I know React tends to lack in both dev UX and performance (at least in my exp). Personally I've taken a look at Svelte and Solid, and liked them both. I haven't had the chance to build anything larger than a toy app, though.

4 comments

I recently tried Vue 3 at a startup for a new app. A few days after starting it I rewrote a personal Svelte app in Vue 3 since I found it so fluid (Composition API w/ script setup). I was liking Svelte before that.
Oh that's interesting! Will definitely keep Vue 3 in mind for future then.
Vue could also be an option, but I personally want to learn some Solid, as I see it could be preferred by the current mass of React frontend developers, more than Svelte and Vue. The syntax and philosophy of Solid looks closer to React, while having a stronger focus on performance.
Okay, I'll bite: does Vue perform better than React? Your post makes no mention of this, I don't know if it does, and offering it as an alternative due to performance reasons, without knowing this, seems a tad premature.
In my personal experience, the Vue apps I've worked on have been snappier. There are some fast React apps out there, but I think a lot of work goes into optimizing React apps, versus Vue being pretty fast by default.
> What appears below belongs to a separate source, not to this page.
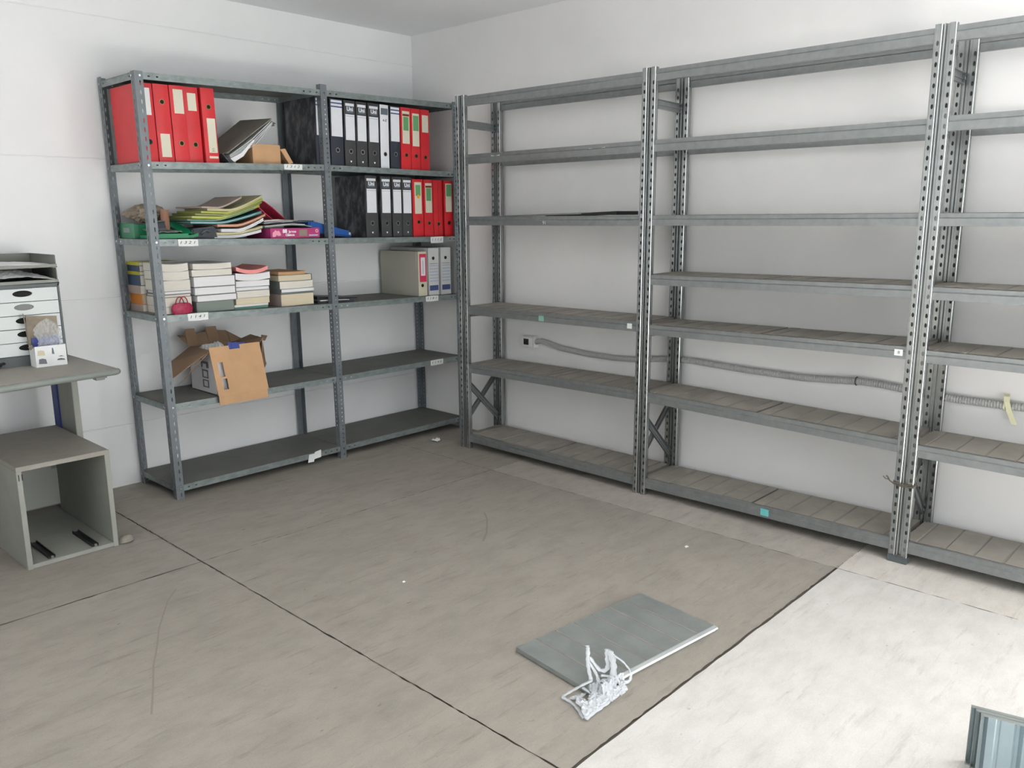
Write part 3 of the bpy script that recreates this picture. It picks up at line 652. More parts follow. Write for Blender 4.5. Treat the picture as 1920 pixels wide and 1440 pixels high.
k.build('end_flap', M['card'], t)

# ------------------------------------------------------------------ fourth shelf: odds and ends
z4 = lambda x: sz(4, x) + .001
t = thing('green_filing_drawer', 'pale green card drawer with a metal label holder at the left end', 'box', (-1.83, -.12, z4(-1.83)))
zz = z4(-1.83)
k = MB(); x0, x1, y0, y1 = -1.925, -1.70, -.205, -.030; th = .003
k.box(x0, x0 + th, y0, y1, zz, zz + .072); k.box(x1 - th, x1, y0, y1, zz, zz + .06); k.box(x0 + th, x1 - th, y0, y0 + th, zz, zz + .066); k.box(x0 + th, x1 - th, y1 - th, y1, zz, zz + .066); k.box(x0 + th, x1 - th, y0 + th, y1 - th, zz, zz + th); k.build('body', M['greenpale'], t, bevel=.0008)
k = MB(); k.box(x0 - .002, x0, -.155, -.085, zz + .028, zz + .050); k.build('label_holder', M['deck_clean'], t, bevel=.0006)
# crumpled bag
k = MB()
def bagf(u, v):
    a = 2 * PI * u; ph = PI * (v - .5); r = (1 + .22 * nz(u * 5, v * 4, 0, 1) + .12 * math.sin(9 * a + v * 7)) if 0 < u < 1 else (1 + .22 * nz(0, v * 4, 0, 1) + .12 * math.sin(v * 7))
    if u == 1: r = (1 + .22 * nz(0, v * 4, 0, 1) + .12 * math.sin(v * 7))
    return (-1.835 + .082 * math.cos(a) * math.cos(ph) * r, -.145 + .095 * math.sin(a) * math.cos(ph) * r, zz + .118 + .044 * math.sin(ph) * (r * .6 + .4))
k.sheet(bagf, 40, 18); tag(k.build('crumpled_bag', M['bag'], smooth=False), 'crumpled brown plastic bag lying on the pale green drawer', 'bag')
t = thing('green_letter_tray', 'bright green plastic tray holding papers, behind the corner post', 'tray', (-1.81, -.30, z4(-1.8)))
k = MB(); x0, x1, y0, y1 = -1.905, -1.695, -.385, -.215; zt = z4(-1.8) + .014
k.ribbon([(x0, y0, zt + .002), (x1 - .03, y0, zt + .002), (x1, y0, zt + .012)], [(x0, y0, zt - .012), (x1 - .03, y0, zt - .012), (x1, y0, zt - .004)], (0, y1 - y0, 0))
k.box(x0, x1 - .05, y0, y0 + .003, zt, zt + .010); k.box(x0, x1, y1 - .003, y1, zt, zt + .05)
k.plate([(x1 - .06, y0 + .02, zt + .004), (x1 - .01, y0 + .02, zt + .012), (x1 - .035, y1, zt + .064), (x1 - .085, y1, zt + .055)], .003); k.build('tray_body', M['green'], t, bevel=.001)
k = MB(); k.sheet(lambda u, v: (x0 + .01 + .125 * u, y0 + .01 + .15 * v, zt + .014 + .010 * abs(nz(u * 2, v * 2, 0, 3)) + .012 * v), 14, 8); k.build('papers', M['greyfold'], t, solid=.003)
t = thing('cardboard_core', 'brown cardboard tube standing upright on the green tray', 'tube', (-1.805, -.30, z4(-1.8) + .062))
k = MB(); k.ring((-1.797, -.262, z4(-1.8) + .036), 'z', .0165, .0195, .100, 20); k.build('core', M['tube'], t, smooth=False)
t = thing('hole_punch', 'dark grey desk punch lying beside the cardboard tube', 'punch', (-1.86, -.28, z4(-1.86) + .04))
k = MB(); k.box(-1.885, -1.825, -.345, -.255, zt + .026, zt + .036); k.hexa([(-1.882, -.34, zt + .036), (-1.828, -.34, zt + .036), (-1.828, -.262, zt + .036), (-1.882, -.262, zt + .036), (-1.880, -.33, zt + .066), (-1.832, -.33, zt + .066), (-1.835, -.27, zt + .056), (-1.878, -.27, zt + .056)]); k.build('punch_body', M['slate'], t, bevel=.003)
k = MB(); k.tube([(-1.875, -.335, zt + .066), (-1.850, -.345, zt + .069), (-1.834, -.335, zt + .066)], .0035, 8); k.build('lever', M['frame'], t, smooth=True)

# stack of folders, bent to a fan
def folder(name, label, cx, cy, w_, d_, z, t_, mt, rise, rot, mts=None, sag=0.0, group='folders heaped on the fourth shelf', inner=None, tiltl=0.0):
    th_ = thing(name, label, 'folder', (cx, cy, z), (0, 0, rot), group)
    n = 10; top, bot = [], []
    def zc(s_): return rise * max(0, (s_ - .42)) ** 1.25 * 1.7 + tiltl * max(0, .4 - s_) + sag * math.sin(PI * s_)
    def leaf(z0, tt, m_, nm, sx=1.0, sy=0.0):
        k = MB(); tp, bt = [], []
        for i in range(n + 1):
            s_ = i / n; xx = (s_ - .5) * w_ * sx; zz_ = zc(s_) + z0; tp.append((xx, -d_ / 2 + sy, zz_ + tt)); bt.append((xx, -d_ / 2 + sy, zz_))
        k.ribbon(tp, bt, (0, d_ - sy * 2, 0)); return k.build(nm, m_, th_, world=False)
    leaf(0, t_ * .36, mt, 'back_cover'); leaf(t_ * .38, t_ * .22, inner or M['pages'], 'sheets', .985, .002); leaf(t_ * .62, t_ * .36, mt, 'front_cover')
    return th_
zb4 = z4(-1.55)
k = MB()
t = thing('black_case', 'black plastic case lying under the left side of the folder heap', 'case', (-1.665, -.29, z4(-1.66)))
k = MB(); k.hexa([(-1.725, -.375, zb4 + .004), (-1.585, -.375, zb4 + .001), (-1.60, -.20, zb4 + .001), (-1.72, -.20, zb4 + .004), (-1.712, -.36, zb4 + .050), (-1.60, -.37, zb4 + .060), (-1.61, -.21, zb4 + .060), (-1.71, -.21, zb4 + .050)]); k.build('case_body', M['slate'], t, bevel=.006)
k = MB(); k.tube([(-1.680, -.380, zb4 + .020), (-1.672, -.392, zb4 + .034), (-1.655, -.392, zb4 + .042), (-1.640, -.380, zb4 + .030)], .004, 8); k.build('handle', M['frame'], t, smooth=True)
items = [('paper_bundle', 'white papers at the bottom of the folder heap', -1.480, .26, 0.002, .016, 'pagesw', .030, 0.02, .0),
         ('paper_bundle', 'pale green folder second from the bottom of the heap', -1.475, .27, .020, .014, 'buff', .035, -.02, .0),
         ('paper_bundle', 'crumpled grey papers bulging under the salmon folder', -1.455, .24, .036, .018, 'pagesw', .060, .03, .0),
         ('card_folder', 'salmon card folder in the middle of the heap', -1.455, .27, .064, .016, 'salmon', .060, .015, .0),
         ('card_folder', 'teal card folder above the salmon one', -1.530, .38, .080, .016, 'teal', .060, -.02, .03),
         ('card_folder', 'dull green card folder sticking out left of the heap', -1.560, .36, .097, .010, 'tealdk', .066, .0, .03),
         ('card_folder', 'olive green card folder above the dull green one', -1.535, .37, .108, .015, 'olive', .070, .02, .04),
         ('card_folder', 'yellow-green card folder second from the top of the heap', -1.515, .36, .124, .012, 'olivedk', .074, -.01, .05),
         ('card_folder', 'olive folder just below the buff top folder', -1.500, .34, .137, .011, 'olive', .078, .015, .04),
         ('card_folder', 'buff folder at the top of the heap', -1.480, .30, .150, .014, 'buff', .080, -.02, .03),
         ('card_folder', 'dark grey wallet thrown on top of the folder heap', -1.560, .22, .166, .009, 'cbeige', .060, .05, .02)]
for nm, lb, cx, wd, dz, tt, mt, rs, rt, tl in items:
    folder(nm, lb, cx, -.245, wd, .25, zb4 + dz * .88, tt * .86, M[mt], rs, rt, sag=-.001, tiltl=tl * .2, inner=M['pagesw'] if mt in ('pagesw', 'salmon', 'teal') else M['pagesy'])
# grey wallets and the pink folder between heap and blue binder
zg = z4(-1.2)
t = thing('board_game_box', 'magenta board game box lettered 88 Juegos on the fourth shelf', 'game box', (-1.17, -.25, zg))
x0, x1, y0, y1 = -1.318, -1.022, -.405, -.16
k = MB(); k.box(x0 + .002, x1 - .002, y0 + .002, y1 - .002, zg, zg + .03); k.build('base', M['magenta'], t); k = MB(); k.box(x0, x1, y0, y1, zg + .004, zg + .052); l_ = k.build('lid', M['magenta'], t, bevel=.0012)
k = MB(); yy = y0 - .0008
k.prism([(-1.308, .012), (-1.306, .030), (-1.296, .036), (-1.290, .043), (-1.282, .037), (-1.270, .040), (-1.262, .030), (-1.258, .016), (-1.272, .013), (-1.284, .018), (-1.290, .010), (-1.304, .007)], lambda u, v, q: (u, q, zg + v), yy, y0); k.build('lettering', M['pinkprint'], l_)
text('88', .026, M['logowhite'], l_, (-1.235, yy - .0002, zg + .036), FY, 'lettering', bold=.0008); text('Juegos', .017, M['logowhite'], l_, (-1.190, yy - .0002, zg + .034), FY, 'lettering', bold=.0005); text('Clásicos', .016, M['logowhite'], l_, (-1.205, yy - .0002, zg + .017), FY, 'lettering', bold=.0005)
k = MB(); k.box(-1.150, -1.100, yy, y0, zg + .010, zg + .044); k.build('picture_panel', M['bag'], l_)
k = MB(); k.ring((-1.040, yy, zg + .036), 'y', .004, .010, .0008, 16); k.build('badge', M['pinkprint'], l_); k = MB(); k.box(-1.090, -1.034, yy, y0, zg + .010, zg + .017); k.build('caption_bar', M['paleblue'], l_)
def wallet(name, lb, pts, th, mt, d, y0=-.385, part='cover', g_=None):
    t = thing(name, lb, 'folder', (pts[0][0], y0, pts[0][1]), (0, 0, 0), g_); k = MB()
    k.ribbon([(x, y0, z + th) for x, z in pts], [(x, y0, z) for x, z in pts], (0, d, 0)); k.build(part, mt, t)
    k = MB(); k.ribbon([(x + .004, y0 + .004, z + th + .0035) for x, z in pts[:-1]], [(x + .004, y0 + .004, z + th) for x, z in pts[:-1]], (0, d - .01, 0)); k.build('sheets', M['pagesw'], t)
wallet('plastic_wallet', 'bulging grey plastic wallet lying on the magenta game box', [(-1.335, zg + .0545), (-1.27, zg + .060), (-1.18, zg + .066), (-1.10, zg + .062), (-1.055, zg + .0545)], .006, M['greyfold'], .24)
wallet('plastic_wallet', 'dark grey wallet on top of the bulging grey one', [(-1.33, zg + .070), (-1.25, zg + .078), (-1.16, zg + .078), (-1.03, zg + .084)], .006, M['slate'], .22, -.365)
wallet('pink_envelope', 'pale pink envelope lying over the grey wallets', [(-1.33, zg + .084), (-1.24, zg + .090), (-1.13, zg + .089)], .004, M['cbeige'], .20, -.37)
t = thing('pink_folder', 'bright pink plastic folder arching out of the folder heap', 'folder', (-1.30, -.20, zg + .10))
k = MB(); P_ = [(-1.37, zg + .190), (-1.325, zg + .203), (-1.28, zg + .190), (-1.235, zg + .160), (-1.190, zg + .122), (-1.165, zg + .0995)]
k.ribbon([(x, -.30, z) for x, z in P_], [(x - .001, -.30, z - .003) for x, z in P_], (0, .20, 0)); k.build('cover', M['pink'], t)
k = MB(); P_ = [(-1.36, zg + .190), (-1.315, zg + .165), (-1.27, zg + .125), (-1.235, zg + .100)]; k.ribbon([(x, -.295, z) for x, z in P_], [(x - .001, -.295, z - .004) for x, z in P_], (0, .19, 0)); k.build('inner_flap', M['pink'], t)
# blue lever arch folder lying behind the middle post
t = thing('lever_arch_binder', 'blue binder lying on its side, sloping down behind the middle post', 'binder', (-.92, -.3, zg))
k = MB(); k.hexa([(-1.075, -.375, zg + .030), (-.775, -.365, zg - .006), (-.80, -.14, zg - .006), (-1.07, -.12, zg + .040), (-1.060, -.372, zg + .092), (-.785, -.362, zg + .028), (-.81, -.14, zg + .036), (-1.06, -.12, zg + .095)]); k.build('cover', M['blue'], t, bevel=.008)
k = MB(); k.ring((-.800, -.3685, zg + .016), 'y', .006, .0095, .002, 18); k.ring((-.800, -.3680, zg + .016), 'y', 0, .006, .001, 14, 1); k.build('finger_ring', [M['ring'], M['paleblue']], t)
k = MB(); k.hexa([(-1.00, -.36, zg), (-.84, -.36, zg), (-.84, -.14, zg), (-1.0, -.14, zg), (-1.0, -.36, zg + .021), (-.84, -.36, zg + .003), (-.84, -.14, zg + .003), (-1.0, -.14, zg + .021)]); tag(k.build('black_notebook', M['black'], bevel=.001), 'thin black notebook wedged under the sloping blue binder', 'notebook')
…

When react introduced hooks, it was fun for a while, but then we discovered the frequent re-render issues and had to change the way we think when building components and refactor old components. We have to manually wrap components in useMemo. This is the kind of things Vue has avoided me so far and React let me down. React relies on running all render methods instead of doing granular updates, I think this hurts performance. Vue listens to property changes and can perform granular updates.

I kind of want to amend that! I discovered today that maybe there is hope with granular update libraries such as Jotai, @preact/signals-react and recoiljs.
You should just try working directly in HTML.
I look forward to returning to the days where everybody wrote their own slightly-to-significantly-wrong state management tooling while being distracted by the minutiae of DOM wrangling. That was a good time.

(It was not. It was why I stopped doing frontend work.)

Perhaps ... it's the underlying platform's fault?
Yeah, but it's the one we've got. As much as people want to sniff about it, that bell isn't getting un-rung for more, perhaps most, use cases--on balance things are better where we're at now.
For sure, I've been trying to cut down on dependencies and JS where possible.

I'm curious to give WebComponents a try as well.

We are using Vue instead of React reasons being both performance and simplicity.